After the war Vonnegut moved to Chicago, where he studied anthropology and worked for a local news bureau. His background in science and technology informed his early Stories and novels which can be classed as science fiction, although they centre primarily, on the social consequences of technological change. Player Piano (1952), his first novel, is about a nightmare of automation, but it is also a satire on the tyranny of giant corporations. The Sirens of Titan (1959), a space opera in its conventions, is also a metaphysical comedy on the themes of free will and determinism. And Cat's Cradle (1963) uses science fantasy in a satire on the amorality of atomic scientists. Vonnegut's work is playful, but serious at the core; his humour is a rearguard defence of human dignity in a world, whose impersonal forces seem to be making people less and lees significant. Vonnegut's later works include his short-story collection God Bless You, Mr Rosewater (1965), Welcome to the Monkey House (1968), Breakfast of Champions (1973), Slapstick (1976), Jailbird (1970), and Palm Sunday. (1981).

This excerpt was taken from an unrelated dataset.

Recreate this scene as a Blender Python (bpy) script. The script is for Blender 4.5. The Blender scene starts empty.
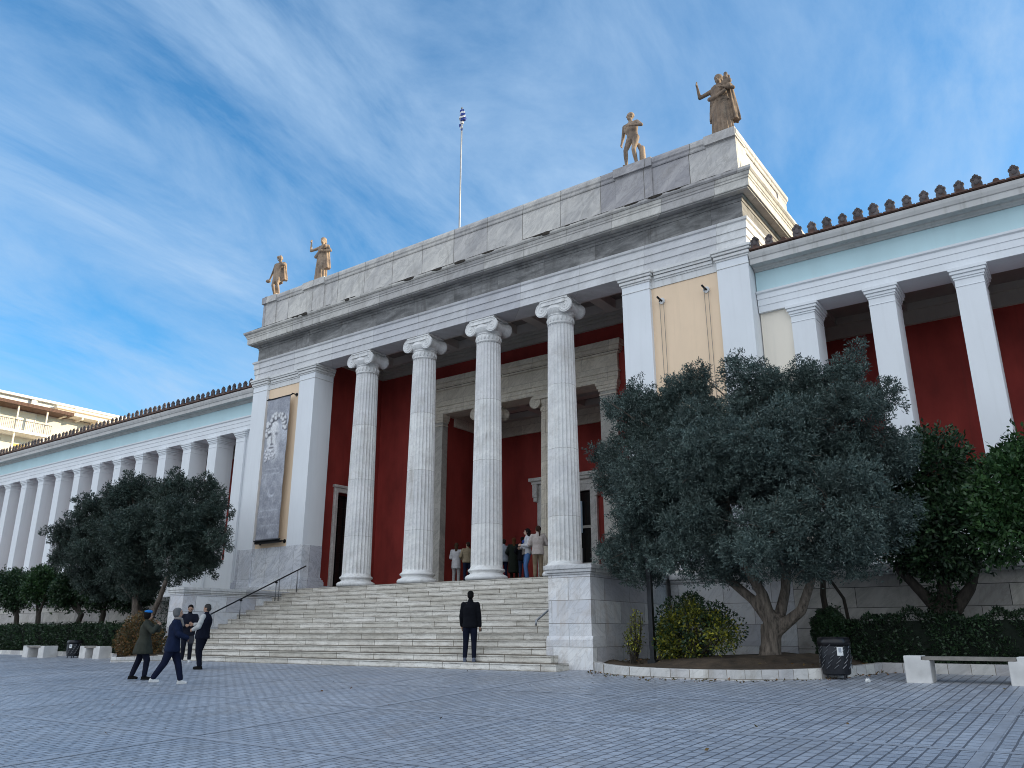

Slaughterhouse-Five, or The Children's Crusade: A Duty-Dance With Death is a 1969 novel by best-selling author Kurt Vonnegut. One of his most popular works and widely regarded as a classic, it combines science fiction elements with an analysis of the human condition from an uncommon perspective, using time travel as a plot device and the bombing of Dresden in World War II, the aftermath of which Vonnegut witnessed, as a starting point.